(3D scene scripts)
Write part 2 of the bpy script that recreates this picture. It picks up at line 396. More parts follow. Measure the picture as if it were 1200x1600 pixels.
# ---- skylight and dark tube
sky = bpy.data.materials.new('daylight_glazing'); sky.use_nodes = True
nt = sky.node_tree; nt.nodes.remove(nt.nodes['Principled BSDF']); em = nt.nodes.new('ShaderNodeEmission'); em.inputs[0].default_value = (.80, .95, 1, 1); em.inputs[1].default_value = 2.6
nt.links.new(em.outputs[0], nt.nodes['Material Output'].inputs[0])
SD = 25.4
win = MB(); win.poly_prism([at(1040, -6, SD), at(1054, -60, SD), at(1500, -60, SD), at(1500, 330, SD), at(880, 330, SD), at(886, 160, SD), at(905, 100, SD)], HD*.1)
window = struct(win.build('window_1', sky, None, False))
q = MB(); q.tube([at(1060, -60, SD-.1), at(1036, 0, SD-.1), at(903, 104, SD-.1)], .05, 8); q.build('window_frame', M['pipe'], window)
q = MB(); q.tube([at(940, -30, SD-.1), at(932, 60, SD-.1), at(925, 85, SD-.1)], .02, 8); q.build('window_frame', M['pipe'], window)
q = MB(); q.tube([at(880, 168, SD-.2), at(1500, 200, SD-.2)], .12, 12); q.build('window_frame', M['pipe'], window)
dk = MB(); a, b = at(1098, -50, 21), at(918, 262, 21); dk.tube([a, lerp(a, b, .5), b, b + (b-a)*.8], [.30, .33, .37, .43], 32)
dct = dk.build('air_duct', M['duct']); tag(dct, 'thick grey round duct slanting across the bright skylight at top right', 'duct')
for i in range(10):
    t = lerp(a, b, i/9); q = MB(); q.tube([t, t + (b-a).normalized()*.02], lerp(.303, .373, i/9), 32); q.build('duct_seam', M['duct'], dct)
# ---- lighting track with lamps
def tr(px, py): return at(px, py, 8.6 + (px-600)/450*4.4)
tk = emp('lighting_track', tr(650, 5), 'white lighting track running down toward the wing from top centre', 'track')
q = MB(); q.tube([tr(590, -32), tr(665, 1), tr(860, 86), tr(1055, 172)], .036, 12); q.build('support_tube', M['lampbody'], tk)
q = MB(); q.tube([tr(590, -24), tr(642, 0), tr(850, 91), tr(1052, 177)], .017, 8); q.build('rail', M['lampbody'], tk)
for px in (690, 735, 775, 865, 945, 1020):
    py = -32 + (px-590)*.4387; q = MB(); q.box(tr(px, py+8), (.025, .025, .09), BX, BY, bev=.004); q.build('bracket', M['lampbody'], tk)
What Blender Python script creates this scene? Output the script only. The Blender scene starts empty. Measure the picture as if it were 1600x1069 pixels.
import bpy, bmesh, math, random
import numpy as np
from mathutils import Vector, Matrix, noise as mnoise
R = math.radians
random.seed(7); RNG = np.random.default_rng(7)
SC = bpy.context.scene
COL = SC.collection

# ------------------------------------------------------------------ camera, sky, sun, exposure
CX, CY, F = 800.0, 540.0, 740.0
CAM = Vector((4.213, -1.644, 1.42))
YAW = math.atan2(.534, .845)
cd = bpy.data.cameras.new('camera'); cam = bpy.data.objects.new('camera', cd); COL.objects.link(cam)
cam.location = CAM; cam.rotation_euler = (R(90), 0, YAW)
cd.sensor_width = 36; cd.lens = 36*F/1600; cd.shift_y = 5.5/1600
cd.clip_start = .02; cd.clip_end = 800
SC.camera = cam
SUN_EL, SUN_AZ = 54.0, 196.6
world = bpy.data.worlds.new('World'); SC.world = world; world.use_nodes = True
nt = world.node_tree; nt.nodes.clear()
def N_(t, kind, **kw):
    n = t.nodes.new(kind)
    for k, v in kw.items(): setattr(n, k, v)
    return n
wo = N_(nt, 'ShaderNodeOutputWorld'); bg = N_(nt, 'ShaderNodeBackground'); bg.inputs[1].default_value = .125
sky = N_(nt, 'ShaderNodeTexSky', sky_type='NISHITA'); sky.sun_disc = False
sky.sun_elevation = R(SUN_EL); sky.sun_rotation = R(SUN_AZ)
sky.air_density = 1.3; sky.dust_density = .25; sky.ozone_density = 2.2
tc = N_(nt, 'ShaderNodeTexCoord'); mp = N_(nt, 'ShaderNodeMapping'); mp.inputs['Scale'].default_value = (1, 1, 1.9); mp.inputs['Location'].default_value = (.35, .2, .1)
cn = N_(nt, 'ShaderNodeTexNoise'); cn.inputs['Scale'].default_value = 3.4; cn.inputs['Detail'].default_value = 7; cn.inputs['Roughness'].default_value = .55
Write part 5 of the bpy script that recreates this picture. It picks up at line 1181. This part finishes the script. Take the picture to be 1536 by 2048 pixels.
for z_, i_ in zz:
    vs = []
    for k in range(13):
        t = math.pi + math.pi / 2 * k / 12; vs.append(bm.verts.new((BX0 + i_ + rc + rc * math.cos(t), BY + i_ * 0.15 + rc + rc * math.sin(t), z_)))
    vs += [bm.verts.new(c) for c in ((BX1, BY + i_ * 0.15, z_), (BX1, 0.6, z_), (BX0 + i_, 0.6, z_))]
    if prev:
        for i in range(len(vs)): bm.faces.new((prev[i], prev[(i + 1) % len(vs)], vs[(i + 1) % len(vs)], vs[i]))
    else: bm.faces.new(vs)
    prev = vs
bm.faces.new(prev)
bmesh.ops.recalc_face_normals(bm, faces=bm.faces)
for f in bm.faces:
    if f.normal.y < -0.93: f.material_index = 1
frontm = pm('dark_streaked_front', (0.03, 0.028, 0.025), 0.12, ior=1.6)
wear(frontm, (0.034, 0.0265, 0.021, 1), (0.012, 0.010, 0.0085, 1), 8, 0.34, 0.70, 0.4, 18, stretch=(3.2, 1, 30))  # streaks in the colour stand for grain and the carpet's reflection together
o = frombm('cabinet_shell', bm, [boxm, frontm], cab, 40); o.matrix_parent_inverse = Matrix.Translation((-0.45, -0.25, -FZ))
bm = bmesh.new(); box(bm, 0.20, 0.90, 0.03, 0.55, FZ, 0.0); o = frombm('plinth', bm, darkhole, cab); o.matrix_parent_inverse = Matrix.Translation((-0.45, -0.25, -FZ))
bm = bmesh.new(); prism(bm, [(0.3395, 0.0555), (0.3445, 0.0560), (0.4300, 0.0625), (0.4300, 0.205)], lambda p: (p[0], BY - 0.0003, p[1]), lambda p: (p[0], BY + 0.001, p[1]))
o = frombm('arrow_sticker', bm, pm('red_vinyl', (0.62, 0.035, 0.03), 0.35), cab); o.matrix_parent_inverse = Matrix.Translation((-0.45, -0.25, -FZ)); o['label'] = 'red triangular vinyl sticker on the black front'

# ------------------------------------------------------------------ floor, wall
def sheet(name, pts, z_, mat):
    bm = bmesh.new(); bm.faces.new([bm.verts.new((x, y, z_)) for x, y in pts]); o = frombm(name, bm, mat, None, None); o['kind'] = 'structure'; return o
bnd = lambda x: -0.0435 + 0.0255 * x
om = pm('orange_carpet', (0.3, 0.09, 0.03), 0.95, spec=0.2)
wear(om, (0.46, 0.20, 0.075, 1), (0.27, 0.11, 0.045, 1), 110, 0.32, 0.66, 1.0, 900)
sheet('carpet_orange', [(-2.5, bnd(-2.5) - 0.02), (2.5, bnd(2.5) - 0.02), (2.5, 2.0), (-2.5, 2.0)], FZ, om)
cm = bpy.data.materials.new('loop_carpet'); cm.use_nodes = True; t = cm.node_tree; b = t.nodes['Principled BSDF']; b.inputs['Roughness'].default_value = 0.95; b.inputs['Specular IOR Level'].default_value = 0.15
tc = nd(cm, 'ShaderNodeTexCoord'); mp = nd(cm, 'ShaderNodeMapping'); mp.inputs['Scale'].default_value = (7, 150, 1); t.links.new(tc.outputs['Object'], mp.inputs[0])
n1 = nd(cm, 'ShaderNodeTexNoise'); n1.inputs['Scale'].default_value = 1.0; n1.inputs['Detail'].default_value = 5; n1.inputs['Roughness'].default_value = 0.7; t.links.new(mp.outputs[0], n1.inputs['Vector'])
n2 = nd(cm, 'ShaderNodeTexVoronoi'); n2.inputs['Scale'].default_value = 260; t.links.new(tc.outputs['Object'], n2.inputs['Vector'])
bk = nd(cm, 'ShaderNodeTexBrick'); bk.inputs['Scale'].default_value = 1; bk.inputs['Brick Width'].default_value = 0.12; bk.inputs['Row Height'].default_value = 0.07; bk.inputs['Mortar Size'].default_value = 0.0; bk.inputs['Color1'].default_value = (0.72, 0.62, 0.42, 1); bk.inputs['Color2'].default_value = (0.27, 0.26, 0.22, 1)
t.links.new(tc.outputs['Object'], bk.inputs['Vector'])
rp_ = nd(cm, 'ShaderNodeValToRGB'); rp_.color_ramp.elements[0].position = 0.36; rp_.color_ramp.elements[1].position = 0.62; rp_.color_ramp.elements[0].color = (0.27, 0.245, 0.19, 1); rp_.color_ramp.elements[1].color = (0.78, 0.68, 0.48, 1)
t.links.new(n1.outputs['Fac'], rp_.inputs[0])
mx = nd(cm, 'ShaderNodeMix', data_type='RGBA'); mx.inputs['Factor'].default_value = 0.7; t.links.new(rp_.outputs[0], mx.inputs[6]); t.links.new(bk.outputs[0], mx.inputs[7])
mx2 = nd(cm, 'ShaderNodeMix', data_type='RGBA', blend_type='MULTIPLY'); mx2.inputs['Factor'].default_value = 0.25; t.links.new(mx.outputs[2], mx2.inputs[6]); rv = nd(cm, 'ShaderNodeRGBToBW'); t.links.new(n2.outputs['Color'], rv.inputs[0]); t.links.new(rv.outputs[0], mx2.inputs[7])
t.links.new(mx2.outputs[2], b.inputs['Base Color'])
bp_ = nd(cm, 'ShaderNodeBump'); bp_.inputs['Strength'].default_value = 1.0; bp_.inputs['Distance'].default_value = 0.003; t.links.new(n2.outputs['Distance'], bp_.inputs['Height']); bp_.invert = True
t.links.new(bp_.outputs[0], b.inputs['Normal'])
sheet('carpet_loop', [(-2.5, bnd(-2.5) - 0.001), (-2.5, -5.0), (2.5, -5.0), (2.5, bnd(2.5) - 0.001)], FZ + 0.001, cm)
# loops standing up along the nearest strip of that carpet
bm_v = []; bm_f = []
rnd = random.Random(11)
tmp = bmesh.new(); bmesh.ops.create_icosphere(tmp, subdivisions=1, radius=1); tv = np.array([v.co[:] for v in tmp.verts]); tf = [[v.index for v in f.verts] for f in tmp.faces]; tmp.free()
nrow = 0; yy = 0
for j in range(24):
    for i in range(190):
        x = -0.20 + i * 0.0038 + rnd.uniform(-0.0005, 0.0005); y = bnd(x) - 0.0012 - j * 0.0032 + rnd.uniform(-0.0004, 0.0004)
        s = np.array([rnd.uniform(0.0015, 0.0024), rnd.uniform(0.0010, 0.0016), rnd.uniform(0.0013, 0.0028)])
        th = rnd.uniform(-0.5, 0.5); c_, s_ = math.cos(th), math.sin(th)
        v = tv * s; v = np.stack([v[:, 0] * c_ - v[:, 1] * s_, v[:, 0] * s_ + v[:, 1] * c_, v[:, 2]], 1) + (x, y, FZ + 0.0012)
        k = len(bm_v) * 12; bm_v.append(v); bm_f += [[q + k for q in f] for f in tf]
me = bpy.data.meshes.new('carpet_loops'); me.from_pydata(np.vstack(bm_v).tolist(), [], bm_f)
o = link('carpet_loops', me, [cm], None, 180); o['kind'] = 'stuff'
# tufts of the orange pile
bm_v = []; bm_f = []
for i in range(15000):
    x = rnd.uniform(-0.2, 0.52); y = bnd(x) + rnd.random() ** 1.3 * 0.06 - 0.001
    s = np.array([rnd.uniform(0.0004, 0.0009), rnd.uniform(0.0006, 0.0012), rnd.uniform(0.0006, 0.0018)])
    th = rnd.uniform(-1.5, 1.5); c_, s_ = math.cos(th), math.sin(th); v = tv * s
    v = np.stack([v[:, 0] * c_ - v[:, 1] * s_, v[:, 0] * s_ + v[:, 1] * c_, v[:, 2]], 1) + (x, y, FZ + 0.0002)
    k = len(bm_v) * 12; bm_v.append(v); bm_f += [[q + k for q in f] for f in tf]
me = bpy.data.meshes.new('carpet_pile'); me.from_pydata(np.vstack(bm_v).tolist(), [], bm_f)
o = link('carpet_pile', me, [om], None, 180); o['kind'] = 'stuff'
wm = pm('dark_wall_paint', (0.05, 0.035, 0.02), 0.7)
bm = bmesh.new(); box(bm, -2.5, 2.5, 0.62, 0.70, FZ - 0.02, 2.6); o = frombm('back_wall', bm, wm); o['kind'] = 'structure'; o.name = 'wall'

WHAT IS EXPECTED ->
Starting at the line that contains "What Blender Python", repeat each line exactly, and stop after the line that contains "COL = SC.collection".

RESULT OF THE EXERCISE ->
What Blender Python script creates this scene? Output the script only. The Blender scene starts empty. Measure the picture as if it were 1600x1069 pixels.
import bpy, bmesh, math, random
import numpy as np
from mathutils import Vector, Matrix, noise as mnoise
R = math.radians
random.seed(7); RNG = np.random.default_rng(7)
SC = bpy.context.scene
COL = SC.collection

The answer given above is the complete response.